Le modèle très différent que l’on observe aux États-Unis ou dans des pays asiatiques se distingue certes par une harmonisation totale, mais l’élevage de truies s’y pratique dans des immeubles de treize étages. Ce n’est assurément pas ce que je souhaite pour notre pays.

Deuxièmement, vous demandez si la convergence entre les États membres est ou non en marche. Elle est selon moi impérieuse.

Vous avez décrit la situation actuelle. Je donnerai quelques exemples : les paiements redistributifs peuvent être très différents d’un État à l’autre ; dans certains États, le premier pilier est très fort, dans d’autres, c’est le second ; des États mettent en place l’indemnité compensatoire de handicap naturel, d’autres non ; dans certains États, cette aide concerne à la fois la protection végétale et animale tandis que la France, prenant notamment en considération les territoires de montagne, a fait le choix de ne l’appliquer qu’au monde animal.

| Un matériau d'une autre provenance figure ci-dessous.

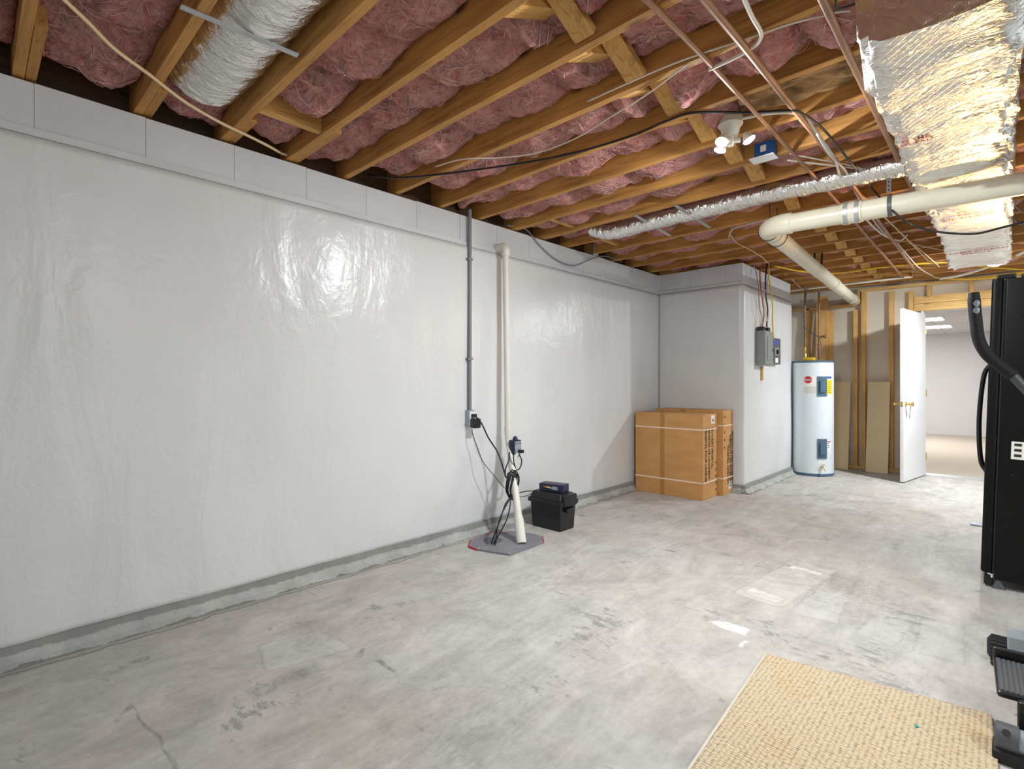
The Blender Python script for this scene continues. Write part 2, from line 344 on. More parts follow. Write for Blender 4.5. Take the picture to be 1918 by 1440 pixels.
# ---------------------------------------------------------------- mesh helpers
class MB:
    def __init__(s): s.v = []; s.f = []
    def add(s, vs, fs):
        o = len(s.v); s.v += [Vector(a) for a in vs]; s.f += [tuple(i+o for i in f) for f in fs]; return s
    def box(s, a, b, mat=None):
        x0, y0, z0 = a; x1, y1, z1 = b
        vs = [Vector(p) for p in ((x0,y0,z0),(x1,y0,z0),(x1,y1,z0),(x0,y1,z0),(x0,y0,z1),(x1,y0,z1),(x1,y1,z1),(x0,y1,z1))]
        if mat: vs = [mat @ p for p in vs]
        return s.add(vs, [(0,3,2,1),(4,5,6,7),(0,1,5,4),(1,2,6,5),(2,3,7,6),(3,0,4,7)])
    def rbox(s, a, b, r=.01, mat=None, seg=3):
        """box with vertical edges rounded and top/bottom chamfered"""
        x0, y0, z0 = a; x1, y1, z1 = b; r = min(r, (x1-x0)/2.01, (y1-y0)/2.01, (z1-z0)/2.01)
        def ring(ins, z):
            out = []
            for cx, cy, a0 in ((x1-r, y1-r, 0), (x0+r, y1-r, 90), (x0+r, y0+r, 180), (x1-r, y0+r, 270)):
                for k in range(seg+1):
                    t = math.radians(a0+90*k/seg); out.append(Vector((cx+(r-ins)*math.cos(t), cy+(r-ins)*math.sin(t), z)))
            return out
        rings = [ring(r*.6, z0), ring(r*.15, z0+r*.3), ring(0, z0+r), ring(0, z1-r), ring(r*.15, z1-r*.3), ring(r*.6, z1)]
        n = len(rings[0]); vs = [p for q in rings for p in q]
        if mat: vs = [mat @ p for p in vs]
        fs = [tuple(range(n))[::-1], tuple(range(5*n, 6*n))]
        for k in range(5):
            for i in range(n): j = (i+1) % n; fs.append((k*n+i, k*n+j, (k+1)*n+j, (k+1)*n+i))
        return s.add(vs, fs)
    def bar(s, p, q, wd, ht, up=(0, 0, 1)):
        """square-section bar from p to q; wd across, ht along up"""
        p, q = Vector(p), Vector(q); d = (q-p).normalized(); side = d.cross(Vector(up)).normalized(); u = side.cross(d).normalized()
        vs = [e + side*a*wd/2 + u*b_*ht/2 for e in (p, q) for a, b_ in ((-1,-1),(1,-1),(1,1),(-1,1))]
        return s.add(vs, [(0,1,2,3),(7,6,5,4),(0,4,5,1),(1,5,6,2),(2,6,7,3),(3,7,4,0)])
    def tube(s, pts, r, seg=8, cap=True, rad=None):
        pts = [Vector(p) for p in pts]; n = len(pts); rings = []
        t0 = (pts[1]-pts[0]).normalized(); ref = Vector((0, 0, 1)) if abs(t0.z) < .9 else Vector((1, 0, 0))
        u = t0.cross(ref).normalized()
        for i, p in enumerate(pts):
            t = (pts[min(i+1, n-1)] - pts[max(i-1, 0)]).normalized()
            u = (u - t*u.dot(t)).normalized(); v = t.cross(u); rr = rad[i] if rad else r
            rings.append([p + (u*math.cos(2*math.pi*k/seg) + v*math.sin(2*math.pi*k/seg))*rr for k in range(seg)])
        fs = []
        for i in range(n-1):
            for k in range(seg): k2 = (k+1) % seg; fs.append((i*seg+k, i*seg+k2, (i+1)*seg+k2, (i+1)*seg+k))
        if cap: fs += [tuple(range(seg))[::-1], tuple(range((n-1)*seg, n*seg))]
        return s.add([q for g in rings for q in g], fs)
    def lathe(s, c, prof, seg=24, axis=(0, 0, 1)):
        """prof = [(radius, height)] along axis from c"""
        c = Vector(c); a = Vector(axis).normalized(); ref = Vector((0, 0, 1)) if abs(a.z) < .9 else Vector((1, 0, 0))
        u = a.cross(ref).normalized(); v = a.cross(u); n = len(prof)
        vs = [c + a*h + (u*math.cos(2*math.pi*k/seg)+v*math.sin(2*math.pi*k/seg))*max(r, 1e-4) for r, h in prof for k in range(seg)]
        fs = [(i*seg+k, i*seg+(k+1) % seg, (i+1)*seg+(k+1) % seg, (i+1)*seg+k) for i in range(n-1) for k in range(seg)]
        return s.add(vs, fs + [tuple(range(seg))[::-1], tuple(range((n-1)*seg, n*seg))])
    def prism(s, pts, vec):
        pts = [Vector(p) for p in pts]; n = len(pts); vec = Vector(vec)
        return s.add(pts + [p+vec for p in pts], [tuple(range(n))[::-1], tuple(range(n, 2*n))] + [(i, (i+1) % n, n+(i+1) % n, n+i) for i in range(n)])
    def sphere(s, c, r, seg=16, sq=(1, 1, 1)):
        c = Vector(c); rings = seg//2; vs = [c+Vector((0, 0, r*sq[2]))]; fs = []
        for i in range(1, rings):
            th = math.pi*i/rings
            vs += [c + Vector((r*sq[0]*math.sin(th)*math.cos(2*math.pi*k/seg), r*sq[1]*math.sin(th)*math.sin(2*math.pi*k/seg), r*sq[2]*math.cos(th))) for k in range(seg)]
        vs.append(c-Vector((0, 0, r*sq[2])))
        for k in range(seg): fs.append((0, 1+k, 1+(k+1) % seg))
        for i in range(rings-2):
            for k in range(seg): a = 1+i*seg+k; b_ = 1+i*seg+(k+1) % seg; fs.append((a, a+seg, b_+seg, b_))
        L = len(vs)-1; o = 1+(rings-2)*seg
        for k in range(seg): fs.append((L, o+(k+1) % seg, o+k))
        return s.add(vs, fs)
    def build(s, name, mat, parent=None, smooth=False, local=False, bevel=0):
        me = bpy.data.meshes.new(name); ob = bpy.data.objects.new(name, me); COL.objects.link(ob)
        if parent is None:
            lo = [min(v[i] for v in s.v) for i in range(3)]; hi = [max(v[i] for v in s.v) for i in range(3)]
            off = Vector(((lo[0]+hi[0])/2, (lo[1]+hi[1])/2, lo[2])); ob.location = off
        else:
            off = Vector((0, 0, 0)); ob.parent = parent
            if not local:
                q = parent
                while q: off = off + q.location; q = q.parent
        me.from_pydata([tuple(v-off) for v in s.v], [], s.f); me.update()
        if mat is not None: me.materials.append(mat if not isinstance(mat, str) else M[mat])
        if smooth:
            for p in me.polygons: p.use_smooth = True
            if smooth != 'all': me.set_sharp_from_angle(angle=math.radians(38))
        if bevel:
            bm_ = ob.modifiers.new('bevel', 'BEVEL'); bm_.width = bevel; bm_.segments = 2; bm_.limit_method = 'ANGLE'
        return ob
def tag(o, label, cat, group=None):
    o['label'] = label; o['category'] = cat
    if group: o['group'] = group
    return o
def struct(o): o['kind'] = 'structure'; return o
def thing(name, label, cat, loc, group=None):
    o = bpy.data.objects.new(name, None); COL.objects.link(o); o.location = loc; o.empty_display_size = .1
    bpy.context.view_layer.update()
    return tag(o, label, cat, group)
def smooth_path(pts, n=8):
    P = [Vector(p) for p in pts]; P = [P[0]*2-P[1]] + P + [P[-1]*2-P[-2]]; out = []
    for i in range(1, len(P)-2):
        for k in range(n):
            t = k/n; a, b_, c, d = P[i-1], P[i], P[i+1], P[i+2]
            out.append(.5*((2*b_) + (c-a)*t + (2*a-5*b_+4*c-d)*t*t + (3*b_-a-3*c+d)*t**3))
    out.append(P[-2]); return out
def cable(name, pts, r, mat, label, cat='cable', parent=None, group=None, seg=7):
    o = MB().tube(smooth_path(pts), r, seg).build(name, mat, parent, smooth='all')
    if parent is None: tag(o, label, cat, group)
    return o
def text(s, name, size, mat, parent, mtx, ext=.0006, font_scale_x=1, spacing=1):
    cu = bpy.data.curves.new(name, 'FONT'); cu.body = s; cu.size = size; cu.extrude = ext; cu.offset = size*(.03 if 'PEDESTAL' in s else .012); cu.space_character = spacing
    cu.align_x = 'CENTER'; cu.align_y = 'CENTER'; cu.resolution_u = 2
    t = bpy.data.objects.new('t', cu); COL.objects.link(t); bpy.context.view_layer.update()
    me = bpy.data.meshes.new_from_object(t.evaluated_get(bpy.context.evaluated_depsgraph_get()))
    bpy.data.objects.remove(t)
    me.transform(mtx @ Matrix.Diagonal((font_scale_x, 1, 1, 1)))
    me.materials.clear(); me.materials.append(M[mat]); me.name = name
    ob = bpy.data.objects.new(name, me); COL.objects.link(ob); ob.parent = parent; return ob
def frame(o, xa, ya):
    """matrix with origin o, text x axis xa, y axis ya"""
    xa = Vector(xa).normalized(); ya = Vector(ya).normalized(); za = xa.cross(ya)
    m = Matrix((xa, ya, za)).transposed().to_4x4(); m.translation = Vector(o); return m
ORD = ['first','second','third','fourth','fifth','sixth','seventh','eighth','ninth','tenth','eleventh','twelfth','thirteenth','fourteenth','fifteenth','sixteenth','seventeenth','eighteenth','nineteenth','twentieth','twenty-first','twenty-second','twenty-third','twenty-fourth','twenty-fifth']

# ---------------------------------------------------------------- structure
WT = 2.47; JB = 2.48; JH = .235; YB = 8.45; BX = .98; BY0 = 5.73; BY1 = 7.42
struct(MB().box((-.25, -2.6, -.1), (6, 8.56, 0)).build('floor', 'floor'))
struct(MB().box((-.25, -2.6, JB+JH), (6, 8.56, JB+JH+.03)).build('ceiling', 'ply'))
def wall_blocks(name, segs, top=WT):
    """painted block wall; the top course is single blocks with joints"""
    mb = MB()
    for (a, b_, depth) in segs:
        a, b_ = Vector(a), Vector(b_); d = (b_-a); L = d.length; d.normalize(); nrm = Vector((d.y, -d.x, 0))   # nrm = into the room
        def slab(t0, t1, z0, z1, out):
            P = [a+d*t0+nrm*out, a+d*t1+nrm*out, a+d*t1-nrm*depth, a+d*t0-nrm*depth]
            mb.add([p+Vector((0, 0, z)) for z in (z0, z1) for p in P], [(0,3,2,1),(4,5,6,7),(0,1,5,4),(1,2,6,5),(2,3,7,6),(3,0,4,7)])
        slab(0, L, 0, top-.005, -.004)
        t = 0; k = 0
        while t < L:
            t1 = min(L, t+.4); slab(t+(.0013 if t else 0), t1-.0013, top-.195, top-random.uniform(0, .006), random.uniform(-.0005, .001)); t = t1; k += 1
    o = struct(mb.build(name, 'block')); return o
wall_blocks('wall_left', [((0, -2.6, 0), (0, BY0, 0), .2)])
wall_blocks('wall_bump', [((0, BY0, 0), (BX, BY0, 0), .12), ((BX, BY0, 0), (BX, BY1, 0), .12)])
struct(MB().box((BX-.4, BY1, 0), (BX-.3, YB+.1, WT)).box((BX-.4, BY1-.1, 0), (BX, BY1, WT)).build('wall_alcove', 'block'))
struct(MB().box((-.25, -2.75, 0), (6, -2.6, JB+JH)).build('wall_front', 'blockwhite'))
struct(MB().box((-.14, -2.6, WT), (-.1, BY0+.2, JB+JH)).build('trim_1', 'ply'))       # rim board above the wall, dark tone stands in for the shaded cavity
# block ledge line above the sheet
struct(MB().box((0, -2.6, WT-.232), (.010, BY0-.01, WT-.198)).build('trim_2', 'block'))
struct(MB().box((.0, BY0-.010, WT-.228), (BX+.01, BY0, WT-.2)).box((BX, BY0, WT-.228), (BX+.01, BY1, WT-.2)).build('trim_3', 'block'))
# kerbs
def kerb(name, pts, outn):
    mb = MB(); 
    a, b_ = Vector(pts[0]), Vector(pts[1]); n = Vector(outn); L = (b_-a).length; K = int(L/.06); d = (b_-a)/K
    prof = [(0, .085), (.035, .083), (.04, .045), (.052, .02), (.085, .004), (.09, -.01), (0, -.01)]
    vs = []; fs = []; m = len(prof)
    for k in range(K+1):
        for (o, z) in prof:
            w_ = noise.noise(Vector((k*.35, o*30, 3)))*.006
            vs.append(a+d*k+n*(o+(w_ if o else 0))+Vector((0, 0, z+(w_*.5 if z > .01 else 0))))
    for k in range(K):
        for i in range(m-1): fs.append((k*m+i, k*m+i+1, (k+1)*m+i+1, (k+1)*m+i))
    fs += [tuple(range(m)), tuple(range(K*m, K*m+m))[::-1]]
    return struct(mb.add(vs, fs).build(name, 'kerb'))
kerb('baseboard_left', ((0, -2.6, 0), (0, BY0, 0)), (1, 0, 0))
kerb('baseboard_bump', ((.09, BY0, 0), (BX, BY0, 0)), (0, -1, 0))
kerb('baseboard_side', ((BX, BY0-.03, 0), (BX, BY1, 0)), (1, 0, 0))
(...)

Bref, il est nécessaire que nos politiques s’adaptent aux réalités des territoires. Le maintien de la pluralité des territoires français est heureusement rendu possible par une certaine forme de flexibilité au niveau européen.

À l’inverse, la bataille visant à obtenir plus de convergence et à lutter contre la concurrence déloyale est impérieuse. Je le répète, je me suis beaucoup battu – et la France s’est beaucoup battue – pour que le socle que représentent les éco-régimes ne souffre aucune dérogation. Nous avons obtenu cette avancée au niveau du Conseil des ministres. Nous nous battons actuellement pour qu’elle soit confirmée au niveau du trilogue. Les parlementaires de tous bords nous soutiennent d’ailleurs, ce dont je me réjouis.

Oui, il nous faut progresser afin de réduire la concurrence déloyale au sein du marché commun. Le dispositif des éco-régimes doit également être défendu dans le cadre des accords commerciaux, pour devenir la règle de base en matière de négociations commerciales au niveau international. Toutefois, cela ne doit pas se faire sans tenir compte de la diversité de nos territoires. Je crois profondément à l’importance de ces objectifs et je me battrai avec détermination pour les atteindre.